Just to prove that it's very trivial to obtain a good upper bound, note that $x \mapsto \frac{1}{x^2}$ is convex and hence $\sum_{k=a+1}^b \frac{1}{k^2} \le \int_{a+\frac{1}{2}}^{b+\frac{1}{2}} \frac{1}{x^2}\ dx = \frac{2}{2a+1}-\frac{2}{2b+1}$, and hence $\sum_{k=a+1}^\infty \frac{1}{k^2} \le \frac{2}{2a+1}$. For example, $\sum_{k=1}^\infty \frac{1}{k^2} \le \frac{1}{1}+\frac{1}{4}+\frac{2}{5} = 1.65$, which uses only $2$ terms but is already good to $2$ decimal places! Use $10$ terms and the error drops to about $0.00007$. To get a similarly good lower bound, simply use trapezoids instead of rectangles to bound a suitable integral. Again by convexity of $x \mapsto \frac{1}{x^2}$ we get $\frac{1}{2a^2}+\sum_{k=a+1}^{b-1} \frac{1}{k^2}+\frac{1}{2b^2} \ge \int_a^b \frac{1}{x^2}\ dx = \frac{1}{a}-\frac{1}{b}$, and hence $\sum_{k=a+1}^\infty \frac{1}{k^2} \ge \frac{2a-1}{2a^2}$. Using $3$ terms we get $\sum_{k=1}^\infty \frac{1}{k^2} \ge \frac{1}{1}+\frac{1}{4}+\frac{1}{9}+\frac{5}{18} \ge 1.638$. These bounds differ by $\frac{2}{2a+1}-\frac{2a-1}{2a^2} = \frac{1}{(2a+1)(2a^2)}$, and therefore we see immediately that using $n$ terms gives bounds to within $\frac{1}{4n^3}$.
Furthermore, the technique of telescoping series can easily be extended to great effect. Starting with $\frac{1}{n}-\frac{1}{n+1} = \frac{1}{n^2+n}$, the discrepancy is $\frac{1}{n^2}-\frac{1}{n^2+n} = \frac{1}{n^3+n^2}$ so we just need to add a suitable multiple of $\frac{1}{n^2}-\frac{1}{(n+1)^2} = \frac{2n+1}{n^2(n+1)^2}$ to cancel out the most significant part.

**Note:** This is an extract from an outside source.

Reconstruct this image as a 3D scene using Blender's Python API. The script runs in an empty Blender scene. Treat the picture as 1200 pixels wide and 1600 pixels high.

Simply repeating this systematic algebraic procedure $c$ times gives an approximation that has error $O(\frac{1}{n^{2+c}})$ when using $n$ terms.
Also, it won't escape even an amateur that $\frac{1}{n-1}-\frac{1}{n+1} = \frac{2}{n^2-1}$, which is an approximation one order better than our initial estimate. To cancel the $O(\frac{1}{n^4})$ discrepancy efficiently, one can similarly use $\frac{1}{(n-1)^3}-\frac{1}{(n+1)^3} = \frac{6n^2+2}{(n^2-1)^3}$ which causes the discrepancy to drop to $O(\frac{1}{n^6})$. Concretely, we get $\sum_{n=a+1}^\infty \frac{1}{n^2} \in \sum_{n=a+1}^\infty \bigg( \frac{1}{2} \Big( \frac{1}{n-1}-\frac{1}{n+1} \Big) - \frac{1}{6} \Big( \frac{1}{(n-1)^3}-\frac{1}{(n+1)^3} \Big) + [-1,1](\frac{3}{n^6}) \bigg)$, which gives $\sum_{n=a+1}^\infty \frac{1}{n^2} \in \frac{1}{2} \Big( \frac{1}{a} + \frac{1}{a+1} \Big) - \frac{1}{6} \Big( \frac{1}{a^3} + \frac{1}{(a+1)^3} \Big) + [-1,1]\frac{3}{5a^5}$ by telescoping and the integral bound. With this, just $10$ terms would give $5$dp by theory alone, which is enough to start guessing the closed form. In fact one gets a value of about $1.6449325$.